Sunday 8 May 2016

School of Rockin' Body Acceptance

I have a piece of shocking news.  Two, in fact.  The first is that I just heard the best piece of body acceptance wisdom, and it came from Hollywood, of all the most ridiculously unlikely places in the whole wide world.  The second is that I just saw "School of Rock"for the first time.

Remember Tomika?  Aka turkey sub?  She belts out powerful backup vocals in the school rock band, but doesn't want to go on stage.  Her band leader, Mr Schneebly (Jack Black), takes her aside to see what's wrong.

Jack Black: What are you afraid of?

Tomika: They're gonna laugh at me.

Jack: What????  Why would they laugh at you?

Tomika: I don't know...cuz I'm fat.







Jack: Hey, you've got something everybody wants.  You've got talent, girl.  You have an incredible singing voice, and I'm not just sayin' that.   You heard of Aretha Franklin, right?  OK, she's a big lady.  But when she starts singing, she blows people's minds!  Everybody wants to party with Aretha! And uh...you know who else has a weight issue?

Tomika: Who?

Jack: Me.  But...once I get up on stage, start doing my thing, people worship me!  Because I'm SEXY.  AND chubby, man.

Tomika: Why don't go you on a diet?

Jack: Because, I Like To Eat.  Is that such a crime?  Look, that's not even the point.  The thing is, you're a rock star now.  All you gotta do is go out there and rock your heart out.  People are gonna dig you, I swear.  Let's just go out there and show them what we got.  Whaddya say?

Words don't get wiser than that.  Although Jill Andrew, who's campaigning to change the Ontario Human Rights Code to make body size discrimination illegal, also had some wise words on the subject recently (check out this podcast), which I hope people will listen to and take to heart.

Even though I cringe, leave the room, or call people out when anti-fatty jokes and commentary comes up, I'm just as guilty as anyone for this kind of biased, and knobesque thinking.  I feel really crappy about my appearance when I'm on a non-mindful wave long enough to need to pull out the big stretchy pants.  I feel great when people notice that my mindful eating practice has been "paying off". I was in Bulk Barn today and found myself judging the body sizes of the teenagers wandering the candy aisles as I filled my bag with Smarties (on sale this week!).

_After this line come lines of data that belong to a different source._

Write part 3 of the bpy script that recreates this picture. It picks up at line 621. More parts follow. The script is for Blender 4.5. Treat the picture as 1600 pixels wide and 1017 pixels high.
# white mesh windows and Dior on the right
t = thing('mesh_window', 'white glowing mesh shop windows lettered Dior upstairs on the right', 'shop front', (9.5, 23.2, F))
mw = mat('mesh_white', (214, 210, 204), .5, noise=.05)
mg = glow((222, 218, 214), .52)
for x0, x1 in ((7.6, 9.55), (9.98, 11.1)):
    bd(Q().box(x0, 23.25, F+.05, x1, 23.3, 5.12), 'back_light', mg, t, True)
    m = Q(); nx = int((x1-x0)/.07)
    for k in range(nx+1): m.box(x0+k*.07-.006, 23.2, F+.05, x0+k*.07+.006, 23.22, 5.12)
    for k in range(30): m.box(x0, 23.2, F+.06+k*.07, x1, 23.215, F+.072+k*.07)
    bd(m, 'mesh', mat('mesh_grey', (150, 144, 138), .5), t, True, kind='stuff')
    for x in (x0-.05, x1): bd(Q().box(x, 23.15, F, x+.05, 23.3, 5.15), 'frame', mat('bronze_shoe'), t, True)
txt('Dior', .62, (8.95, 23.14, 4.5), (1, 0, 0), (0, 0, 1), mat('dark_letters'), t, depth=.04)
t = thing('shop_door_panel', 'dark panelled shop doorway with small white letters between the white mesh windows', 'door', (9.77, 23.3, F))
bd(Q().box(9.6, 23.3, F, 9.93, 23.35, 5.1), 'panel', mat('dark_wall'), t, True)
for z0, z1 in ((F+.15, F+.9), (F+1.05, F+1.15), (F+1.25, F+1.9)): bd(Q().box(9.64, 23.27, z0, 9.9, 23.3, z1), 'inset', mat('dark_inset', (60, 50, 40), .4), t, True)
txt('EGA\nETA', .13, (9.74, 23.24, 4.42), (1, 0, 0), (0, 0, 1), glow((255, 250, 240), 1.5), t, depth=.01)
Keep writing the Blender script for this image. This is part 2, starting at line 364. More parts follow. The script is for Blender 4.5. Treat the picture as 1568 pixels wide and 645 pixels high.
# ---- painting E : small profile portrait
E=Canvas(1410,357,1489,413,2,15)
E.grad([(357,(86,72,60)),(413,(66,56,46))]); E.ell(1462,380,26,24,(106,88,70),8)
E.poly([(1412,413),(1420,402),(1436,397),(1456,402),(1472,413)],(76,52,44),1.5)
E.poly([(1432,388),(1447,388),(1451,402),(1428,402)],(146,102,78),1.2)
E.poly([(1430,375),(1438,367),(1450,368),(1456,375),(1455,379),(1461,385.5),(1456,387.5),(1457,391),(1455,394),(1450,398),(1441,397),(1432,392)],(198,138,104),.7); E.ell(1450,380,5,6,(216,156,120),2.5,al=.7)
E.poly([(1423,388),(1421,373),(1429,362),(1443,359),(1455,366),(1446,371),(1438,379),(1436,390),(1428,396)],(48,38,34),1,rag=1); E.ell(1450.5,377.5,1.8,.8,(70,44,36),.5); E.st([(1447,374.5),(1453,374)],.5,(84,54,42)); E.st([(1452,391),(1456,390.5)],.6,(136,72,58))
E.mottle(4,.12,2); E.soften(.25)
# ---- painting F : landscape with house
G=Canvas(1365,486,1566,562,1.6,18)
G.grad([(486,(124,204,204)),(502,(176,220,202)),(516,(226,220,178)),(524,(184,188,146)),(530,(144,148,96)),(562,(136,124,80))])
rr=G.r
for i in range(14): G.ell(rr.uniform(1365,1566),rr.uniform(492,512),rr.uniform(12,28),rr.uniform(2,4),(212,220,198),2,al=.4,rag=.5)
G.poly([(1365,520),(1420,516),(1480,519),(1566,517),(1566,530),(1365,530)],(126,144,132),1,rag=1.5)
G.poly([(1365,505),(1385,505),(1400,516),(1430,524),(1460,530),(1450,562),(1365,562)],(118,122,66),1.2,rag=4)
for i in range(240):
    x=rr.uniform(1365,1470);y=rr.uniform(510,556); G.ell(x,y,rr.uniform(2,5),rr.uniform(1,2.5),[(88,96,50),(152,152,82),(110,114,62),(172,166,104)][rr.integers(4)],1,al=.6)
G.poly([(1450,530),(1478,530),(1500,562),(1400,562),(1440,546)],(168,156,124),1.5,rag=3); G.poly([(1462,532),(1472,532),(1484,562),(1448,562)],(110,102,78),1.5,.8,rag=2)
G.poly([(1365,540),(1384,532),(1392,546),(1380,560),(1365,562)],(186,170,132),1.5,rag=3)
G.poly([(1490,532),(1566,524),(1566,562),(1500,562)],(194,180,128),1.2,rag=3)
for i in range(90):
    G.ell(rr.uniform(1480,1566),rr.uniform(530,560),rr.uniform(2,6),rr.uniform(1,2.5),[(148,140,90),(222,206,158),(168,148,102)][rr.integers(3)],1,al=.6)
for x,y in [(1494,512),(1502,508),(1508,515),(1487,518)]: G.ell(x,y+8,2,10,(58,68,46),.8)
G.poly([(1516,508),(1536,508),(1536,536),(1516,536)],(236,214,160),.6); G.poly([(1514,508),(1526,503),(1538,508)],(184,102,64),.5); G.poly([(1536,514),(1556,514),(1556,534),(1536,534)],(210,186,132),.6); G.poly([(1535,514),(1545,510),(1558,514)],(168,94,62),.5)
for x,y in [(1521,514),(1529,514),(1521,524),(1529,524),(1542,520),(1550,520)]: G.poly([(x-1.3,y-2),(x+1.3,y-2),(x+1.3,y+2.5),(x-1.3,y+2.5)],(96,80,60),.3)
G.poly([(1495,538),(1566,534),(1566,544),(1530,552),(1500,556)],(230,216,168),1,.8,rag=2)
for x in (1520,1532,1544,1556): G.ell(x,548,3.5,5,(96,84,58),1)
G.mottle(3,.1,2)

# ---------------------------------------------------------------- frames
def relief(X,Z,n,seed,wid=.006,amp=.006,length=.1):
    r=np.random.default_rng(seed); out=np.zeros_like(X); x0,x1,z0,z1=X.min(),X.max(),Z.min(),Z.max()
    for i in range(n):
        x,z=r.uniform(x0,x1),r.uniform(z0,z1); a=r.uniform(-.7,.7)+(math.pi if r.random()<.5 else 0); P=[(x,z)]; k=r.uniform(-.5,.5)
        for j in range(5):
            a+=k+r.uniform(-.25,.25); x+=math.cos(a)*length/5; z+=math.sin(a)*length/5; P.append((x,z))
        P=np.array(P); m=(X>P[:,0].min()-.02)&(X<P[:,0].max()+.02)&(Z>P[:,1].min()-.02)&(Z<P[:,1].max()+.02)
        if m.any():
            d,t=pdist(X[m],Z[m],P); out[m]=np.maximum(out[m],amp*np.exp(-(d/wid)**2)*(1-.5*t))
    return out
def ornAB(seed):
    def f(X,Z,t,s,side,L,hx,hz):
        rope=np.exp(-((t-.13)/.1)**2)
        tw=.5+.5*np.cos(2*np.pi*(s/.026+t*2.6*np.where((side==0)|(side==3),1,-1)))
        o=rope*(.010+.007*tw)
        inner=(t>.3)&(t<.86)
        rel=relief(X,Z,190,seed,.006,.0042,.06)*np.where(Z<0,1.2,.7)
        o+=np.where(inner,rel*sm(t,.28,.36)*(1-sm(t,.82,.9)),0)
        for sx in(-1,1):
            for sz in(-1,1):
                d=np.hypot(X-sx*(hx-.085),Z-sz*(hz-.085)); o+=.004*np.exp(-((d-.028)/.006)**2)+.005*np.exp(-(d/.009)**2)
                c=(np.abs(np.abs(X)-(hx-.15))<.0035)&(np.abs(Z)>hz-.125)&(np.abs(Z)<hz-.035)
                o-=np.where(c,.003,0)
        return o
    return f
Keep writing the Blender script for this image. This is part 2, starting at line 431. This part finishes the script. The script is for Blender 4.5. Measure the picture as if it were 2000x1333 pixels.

Oh, to be as enlightened as Jack Black.  I'll keep trying.

Wednesday 13 April 2016

This is your brain on post-exercise endorphins

A funny thing happens when you live your mindful eating practice instead of putting all of your energy into reading and writing about it: your thought patterns start to change without you even noticing.  Surprise!

This week I started swimming with a master's group again.  It's been many years since I participated in one of these structured, hour-long swim practices.  Instead, I'd been going for 20 minute floaty swims on my own when the fancy struck me, accepting that people several decades my senior pass me with ease.

Today I swam harder than I have in my whole entire life.  That's what it felt like anyway.  At one point I told the coach I was going to stop for a sec because I was feeling a little barfy.  His reply?  "Don't stop - I'll get you a bucket".

I came out of there smiling, feeling energetic, alive, and fantastic.  Oh, and a little hungry.  In the ol' pre-mindful eating days, my gobbley brain would have convinced me to eat all 4 of the pieces of homemade pizza I'd brought for lunch, since I had just earned them with that big workout (and they were quite delicious, I don't mind admitting).  After that it would have convinced me to go buy a fancy coffee or some other treat on top of that, since I *deserved* it.

But now I have mindful eating brain, with a new set of thought patterns.  What do you know?  I automatically checked in with stomach hunger - about a 7 - and ate 2 small pieces of my pizza.  Then I naturally checked in with my stomach again and noticed I was full.  I even went grocery shopping afterwards and had no interest in treats.  Part of my fantastic feeling I was experiencing included a complete lack of desire for chocolate or jelly beans.  So novel.

Is this funny cuz it's true,
or just really sad cuz it's true?
My intention for exercising still has a very small weight loss component - old habits die hard, especially when reinforced by the massive bulk of media.  Mostly I exercise because it's fun, makes me feel great, and prepares my body for aging and for all the extreme activities my sweetheart has me doing.

I cringe when I hear people talking about the calories they're burning while working out, or the amount of exercise they'll have to do to compensate for some delicious thing they're enjoying.  Worst of all - hearing about their Fitbits.

What a way to suck the joy out of two inherently pleasurable activities - eating and exercise, that is. Why make one the penance for the other?  Why not enjoy each fully for their own sake?  I'm aware that somewhere in the equation between energy in and energy out there is a place where my clothes fit better or worse.  But I know if I get all hung up about the relationship between the two, I'll sink into unhealthy and stressful patterns that lead nowhere good.  Forget Fitbit - just do something you love and see where it leads you.  I bet that place won't be the cookie aisle.